David Houston, director of curatorial at Crystal Bridges Museum of American Art in Bentonville, Arkansas, will be moving to Georgia to spearhead the opening of The Bo Bartlett Center at Columbus State University’s College of the Arts in downtown Columbus.
University officials have been planning for this day since 2004, when Bo Bartlett, a PEW fellow and one of today’s foremost American painters, agreed to help Columbus State University establish, in his hometown, a permanent gallery and learning center with a focus on contemporary art. The Bo Bartlett Center will house the largest single holding of Bartlett’s paintings, including several grand scale works such as the iconic “Leviathan.”
Columbus State University’s center will be the fourth institution Houston has helped develop and open. He was co-director and chief curator at the Ogden Museum of Southern Art in New Orleans for eight years before moving to Arkansas in 2011 to help open Crystal Bridges, the museum founded by the Walton Family Foundation, which was started by Walmart founders Sam and Helen Walton.
Houston has played a vital role in acquisitions that have shaped the Crystal Bridges collection, and he’s been instrumental in the grand opening of the museum that has attracted attendance far surpassing expectations. He has also been the director of two collegiate art galleries, at the University of New Orleans and Clemson University, and has been a professor and lecturer of art. He has published more than 20 articles in academic journals and has served on numerous art panels, boards and committees. Houston will start February 1.
“To attract an individual with the credentials of David Houston to be the executive director of the Bo Bartlett Center is very exciting and positions this project to gain national attention in the art world,” said Richard Baxter, dean of CSU’s College of the Arts.
As executive director of the Bo Bartlett Center, Houston will oversee the planning and opening of the center, which has been designed by award-winning architect Tom Kundig of Olson Kundig Architects in Seattle, in collaboration with Columbus, Ga. architects Hecht Burdeshaw. The 18,425-square-foot space on the second floor of CSU’s Corn Center for the Visual Arts, formerly a cotton warehouse, overlooks the Chattahoochee River on the RiverPark campus of Columbus State University.
“I’m really pleased to be joining a forward looking institution like Columbus State University,” Houston said. “The Bartlett Center will be a major contribution to the university and the community, and also significant to the understanding of the breadth of recent art on a regional and national level. I can’t get there soon enough.”
Among Houston’s primary responsibilities will be ensuring proper management of and care for the center’s Bo Bartlett Collection, as well as developing programs to interpret the collection and achieve the goal of producing creative work and scholarship that will enhance the public’s experience with the visual arts.

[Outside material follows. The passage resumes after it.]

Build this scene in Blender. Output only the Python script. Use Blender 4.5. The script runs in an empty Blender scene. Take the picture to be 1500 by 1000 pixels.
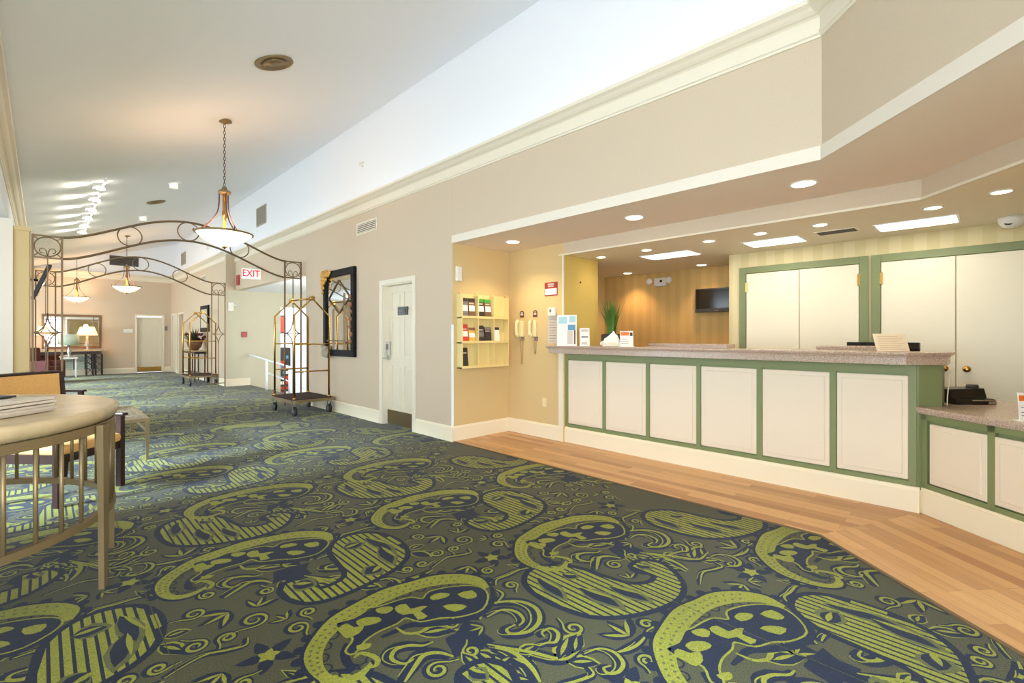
import bpy, bmesh, math, random
from math import sin, cos, pi, radians, sqrt, atan2
random.seed(7)
SC = bpy.context.scene
COL = SC.collection
CA, SA = 0.7127, 0.7015          # heading of the view

# ------------------------------------------------------------------ materials
def lin(c):
    c = c / 255.0
    return c / 12.92 if c <= 0.04045 else ((c + 0.055) / 1.055) ** 2.4
def rgb(r, g, b): return (lin(r), lin(g), lin(b), 1)
class NT:
    def __init__(s, name):
        s.m = bpy.data.materials.new(name); s.m.use_nodes = True
        s.t = s.m.node_tree; s.n = s.t.nodes; s.b = s.n['Principled BSDF']
    def add(s, kind, **kw):
        n = s.n.new(kind)
        for k, v in kw.items():
            if k.startswith('i_'):
                key = k[2:]; key = int(key) if key.isdigit() else key.replace('_', ' ')
                n.inputs[key].default_value = v
            else: setattr(n, k, v)
        return n
    def link(s, a, ao, b, bi): s.t.links.new(a.outputs[ao], b.inputs[bi])
def mat(name, col, rough=0.6, metal=0.0, var=0.0, vscale=8, bump=0.0, bscale=200, spec=None, stretch=(1, 1, 1), **kw):
    T = NT(name); b = T.b
    b.inputs['Base Color'].default_value = col
    b.inputs['Roughness'].default_value = rough; b.inputs['Metallic'].default_value = metal
    if spec is not None: b.inputs['Specular IOR Level'].default_value = spec
    tc = T.add('ShaderNodeTexCoord'); mp = T.add('ShaderNodeMapping'); mp.inputs['Scale'].default_value = stretch
    T.link(tc, 'Object', mp, 'Vector')
    if var > 0:
        nz = T.add('ShaderNodeTexNoise'); nz.inputs['Scale'].default_value = vscale; nz.inputs['Detail'].default_value = 4
        T.link(mp, 'Vector', nz, 'Vector')
        mx = T.add('ShaderNodeMix', data_type='RGBA'); mx.inputs['A'].default_value = tuple(c * (1 - var) for c in col[:3]) + (1,)
        mx.inputs['B'].default_value = tuple(min(1, c * (1 + var)) for c in col[:3]) + (1,)
        T.link(nz, 'Fac', mx, 'Factor'); T.link(mx, 'Result', b, 'Base Color')
    if bump > 0:
        nb = T.add('ShaderNodeTexNoise'); nb.inputs['Scale'].default_value = bscale; nb.inputs['Detail'].default_value = 2
        T.link(mp, 'Vector', nb, 'Vector')
        bp = T.add('ShaderNodeBump'); bp.inputs['Strength'].default_value = bump; bp.inputs['Distance'].default_value = 0.002
        T.link(nb, 'Fac', bp, 'Height'); T.link(bp, 'Normal', b, 'Normal')
    for k, v in kw.items(): b.inputs[k.replace('_', ' ')].default_value = v
    return T.m
def emit(name, col, strength):
    return mat(name, col, 0.5, Emission_Color=col, Emission_Strength=strength)
def stripes_mat(name, c1, c2, period, axis='Y'):
    T = NT(name); tc = T.add('ShaderNodeTexCoord'); sp = T.add('ShaderNodeSeparateXYZ'); T.link(tc, 'Object', sp, 0)
    m1 = T.add('ShaderNodeMath', operation='MULTIPLY'); m1.inputs[1].default_value = 2 * pi / period; T.link(sp, axis, m1, 0)
    m2 = T.add('ShaderNodeMath', operation='SINE'); T.link(m1, 0, m2, 0)
    m3 = T.add('ShaderNodeMath', operation='MULTIPLY_ADD'); m3.inputs[1].default_value = 4; m3.inputs[2].default_value = 0.5; T.link(m2, 0, m3, 0)
    cl = T.add('ShaderNodeClamp'); T.link(m3, 0, cl, 0)
    mx = T.add('ShaderNodeMix', data_type='RGBA'); mx.inputs['A'].default_value = c1; mx.inputs['B'].default_value = c2
    T.link(cl, 0, mx, 'Factor'); T.link(mx, 'Result', T.b, 'Base Color'); T.b.inputs['Roughness'].default_value = 0.6
    return T.m
def granite(name, c1, c2, c3):
    T = NT(name); tc = T.add('ShaderNodeTexCoord')
    v = T.add('ShaderNodeTexNoise'); v.inputs['Scale'].default_value = 160; v.inputs['Detail'].default_value = 3; T.link(tc, 'Object', v, 'Vector')
    r = T.add('ShaderNodeValToRGB'); e = r.color_ramp.elements
    e[0].position = 0.38; e[0].color = c1; e[1].position = 0.62; e[1].color = c3
    k = r.color_ramp.elements.new(0.5); k.color = c2
    T.link(v, 'Fac', r, 0); T.link(r, 'Color', T.b, 'Base Color'); T.b.inputs['Roughness'].default_value = 0.22
    return T.m
def carpet(name, c1, c2, rough=0.9):
    T = NT(name); tc = T.add('ShaderNodeTexCoord')
    n1 = T.add('ShaderNodeTexNoise'); n1.inputs['Scale'].default_value = 260; n1.inputs['Detail'].default_value = 2; T.link(tc, 'Object', n1, 'Vector')
    r = T.add('ShaderNodeValToRGB'); r.color_ramp.elements[0].position = 0.35; r.color_ramp.elements[1].position = 0.65
    r.color_ramp.elements[0].color = c1; r.color_ramp.elements[1].color = c2; T.link(n1, 'Fac', r, 0)
    n2 = T.add('ShaderNodeTexNoise'); n2.inputs['Scale'].default_value = 1.3; n2.inputs['Detail'].default_value = 3; T.link(tc, 'Object', n2, 'Vector')
    m = T.add('ShaderNodeMapRange'); m.inputs['To Min'].default_value = 0.75; m.inputs['To Max'].default_value = 1.25; T.link(n2, 'Fac', m, 0)
    # seams of the carpet squares
    sp = T.add('ShaderNodeSeparateXYZ'); T.link(tc, 'Object', sp, 0)
    h = T.add('ShaderNodeHueSaturation'); T.link(r, 'Color', h, 'Color'); T.link(m, 0, h, 'Value')
    T.link(h, 'Color', T.b, 'Base Color'); T.b.inputs['Roughness'].default_value = rough
    T.b.inputs['Specular IOR Level'].default_value = 0.25
    T.b.inputs['Sheen Weight'].default_value = 0.12; T.b.inputs['Sheen Roughness'].default_value = 0.35
    bp = T.add('ShaderNodeBump'); bp.inputs['Strength'].default_value = 0.5; bp.inputs['Distance'].default_value = 0.003
    T.link(n1, 'Fac', bp, 'Height'); T.link(bp, 'Normal', T.b, 'Normal')
    return T.m
def planks(name, rot):
    T = NT(name); tc = T.add('ShaderNodeTexCoord'); mp = T.add('ShaderNodeMapping'); mp.inputs['Rotation'].default_value = (0, 0, rot)
    T.link(tc, 'Object', mp, 0)
    br = T.add('ShaderNodeTexBrick'); br.offset = 0.37; br.offset_frequency = 2
    br.inputs['Color1'].default_value = rgb(208, 162, 108); br.inputs['Color2'].default_value = rgb(158, 106, 60)
    br.inputs['Mortar'].default_value = rgb(150, 106, 62); br.inputs['Scale'].default_value = 1
    br.inputs['Mortar Size'].default_value = 0.0012; br.inputs['Brick Width'].default_value = 0.75; br.inputs['Row Height'].default_value = 0.085
    br.inputs['Bias'].default_value = -0.2
    T.link(mp, 0, br, 'Vector')
    m2 = T.add('ShaderNodeMapping'); m2.inputs['Scale'].default_value = (2.5, 40, 1); T.link(mp, 0, m2, 0)
    nz = T.add('ShaderNodeTexNoise'); nz.inputs['Scale'].default_value = 1.5; nz.inputs['Detail'].default_value = 5; T.link(m2, 0, nz, 'Vector')
    mr = T.add('ShaderNodeMapRange'); mr.inputs['To Min'].default_value = 0.8; mr.inputs['To Max'].default_value = 1.18; T.link(nz, 'Fac', mr, 0)
    h = T.add('ShaderNodeHueSaturation'); T.link(br, 'Color', h, 'Color'); T.link(mr, 0, h, 'Value'); T.link(h, 'Color', T.b, 'Base Color')
    T.b.inputs['Roughness'].default_value = 0.38
    return T.m

M = {}
M['wallpaper'] = mat('beige_wallpaper', rgb(207, 189, 164), 0.7, var=0.04, vscale=60, bump=0.3, bscale=120)
M['wallyel'] = mat('lamplit_wallpaper', rgb(212, 186, 134), 0.7, var=0.03, vscale=60, bump=0.2, bscale=120)  # beige paper yellowed: the warm downlight glow is put into its colour
M['wallolive'] = mat('olive_paint', rgb(212, 184, 98), 0.7, var=0.03)
M['recesswall'] = mat('pale_wall', rgb(206, 200, 176), 0.7, var=0.02)
M['white'] = mat('white_paint', rgb(244, 246, 250), 0.75)
M['ceiling'] = mat('ceiling_paint', rgb(243, 244, 248), 0.85)
M['soffit'] = mat('soffit_paint', rgb(243, 230, 218), 0.8)
M['lowceil'] = mat('low_ceiling_paint', rgb(244, 236, 216), 0.8)
M['trim'] = mat('cream_trim', rgb(232, 223, 203), 0.45)
M['trimband'] = mat('pale_trim', rgb(232, 222, 206), 0.5)
M['door'] = mat('door_cream', rgb(226, 216, 192), 0.42)
M['green'] = mat('sage_green', rgb(126, 136, 92), 0.45, var=0.03)
M['panel'] = mat('panel_cream', rgb(232, 218, 196), 0.45)
M['base'] = mat('base_cream', rgb(238, 226, 198), 0.45)
M['closet'] = mat('closet_cream', rgb(238, 230, 206), 0.4)
M['stripe1'] = stripes_mat('striped_wallpaper', rgb(222, 208, 164), rgb(213, 199, 150), 0.19)
M['stripe2'] = stripes_mat('lamplit_striped_wallpaper', rgb(208, 174, 112), rgb(199, 168, 104), 0.16)  # striped paper with the orange glow of the wall washers mixed into its colour
M['granite'] = granite('speckled_granite', rgb(160, 136, 120), rgb(184, 162, 146), rgb(204, 186, 170))
M['travertine'] = mat('travertine', rgb(196, 172, 132), 0.25, var=0.28, vscale=3, stretch=(1, 5, 2), bump=0.1)
M['brass'] = mat('brushed_brass', rgb(205, 160, 88), 0.25, 1.0)
M['bronze'] = mat('bronze_metal', rgb(122, 100, 74), 0.45, 0.6)
M['champagne'] = mat('champagne_metal', rgb(138, 118, 84), 0.42, 0.5)
M['darkwood'] = mat('dark_wood', rgb(48, 26, 22), 0.3, var=0.2, vscale=12)
M['orange'] = mat('orange_fabric', rgb(226, 174, 104), 0.85, var=0.25, vscale=90, bump=0.4, bscale=220)
M['black'] = mat('black_plastic', rgb(18, 17, 18), 0.3)
M['screen'] = mat('dark_screen', rgb(14, 14, 16), 0.12)
M['charcoal'] = mat('charcoal', rgb(52, 50, 52), 0.5)
M['maroon'] = mat('maroon_carpet', rgb(58, 30, 26), 0.95, bump=0.5)
M['burgundy'] = mat('burgundy_fabric', rgb(96, 38, 34), 0.8)
M['rubber'] = mat('rubber', rgb(30, 30, 32), 0.6)
M['steel'] = mat('steel', rgb(176, 174, 172), 0.25, 0.9)
M['paper'] = mat('white_paper', rgb(240, 238, 234), 0.6)
M['news'] = mat('newsprint', rgb(200, 186, 166), 0.8, var=0.08, vscale=40)
M['plasticw'] = mat('white_plastic', rgb(232, 230, 222), 0.4)
M['phone'] = mat('ivory_plastic', rgb(232, 216, 164), 0.35)
M['red'] = mat('red', rgb(168, 32, 34), 0.4)
M['redsign'] = mat('maroon_sign', rgb(158, 44, 46), 0.4)
M['brownsign'] = mat('brown_sign', rgb(96, 54, 40), 0.4)
M['orangep'] = mat('orange_print', rgb(240, 120, 44), 0.5)
M['bluep'] = mat('blue_print', rgb(92, 150, 184), 0.5)
M['palebluep'] = mat('pale_blue_print', rgb(170, 212, 220), 0.5)
M['greyp'] = mat('grey_print', rgb(120, 116, 116), 0.6)
M['darkp'] = mat('dark_print', rgb(52, 44, 44), 0.5)
M['brownp'] = mat('brown_print', rgb(122, 88, 62), 0.6)
M['redp'] = mat('red_print', rgb(206, 66, 48), 0.5)
M['yellowp'] = mat('yellow_print', rgb(222, 176, 78), 0.5)
M['greenp'] = mat('green_print', rgb(66, 160, 66), 0.5)
M['rackcream'] = mat('rack_cream', rgb(230, 210, 146), 0.45)
M['leaf'] = mat('grass_leaf', rgb(82, 120, 40), 0.5, var=0.3, vscale=20)
M['darkleaf'] = mat('dark_leaf', rgb(58, 62, 34), 0.6, var=0.3)
M['flower'] = mat('dark_red_flower', rgb(110, 34, 44), 0.6)
M['terracotta'] = mat('brown_bowl', rgb(112, 74, 44), 0.5)
M['mirror'] = mat('mirror_glass', rgb(220, 222, 222), 0.02, 1.0)
M['blackframe'] = mat('black_frame', rgb(18, 17, 18), 0.6, spec=.2)
M['gold'] = mat('antique_gold', rgb(214, 164, 84), 0.4, 0.7, bump=0.6, bscale=60)
M['stonefig'] = mat('stone_figure', rgb(170, 160, 142), 0.7, var=0.2, vscale=30)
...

The center, originally the vision of a private collector of Bartlett’s major works, will house the artist’s donated collection of sketchbooks, journals, archives and memorabilia, offer educational programming to the community, archive access for scholars, and host exhibitions for an active visiting artists program.
While Bartlett plans to continue his artistry around the world, he has committed to spending several weeks a year at Columbus State University as an artist-in-residence. He said the center also has garnered commitments for exhibitions and master classes from renowned artists, including Odd Nerdrum, Nelson Shanks, Vincent Desiderio, Julie Heffernan, Steven Assael, Randall Exon, Kate Javens, Alyssa Monks, and Wade Schuman.
Bartlett said he is pleased with the selection of Houston as the first executive director of the center that will bear his name.
“We are honored and delighted to have David Houston at the helm of the Bo Bartlett Center,” Bartlett said. “We’ve seen what he has done in New Orleans at The Ogden and in Bentonville at Crystal Bridges. He’ll put together an art center in Columbus like none other in the country. He is the perfect match for the center.”
As Houston works to expand the list of visiting artists and programs for the Bo Bartlett Center, he will work with a Columbus-based Board of Advisors, as well as a National Board of Visitors that includes some of the nation’s most prominent arts supporters. Shannon Illges Candler (Mrs. Peter) is chair of both boards and Elizabeth (Betty) Turner Corn is honorary chair of both boards.
“We are building an amazing infrastructure – physically and organizationally – for a center that will be a milestone in the history of this university,” said Baxter. “The Bo Bartlett Center will create a national and international presence for the visual arts programs to add to the prestige already established in Columbus State University’s College of the Arts.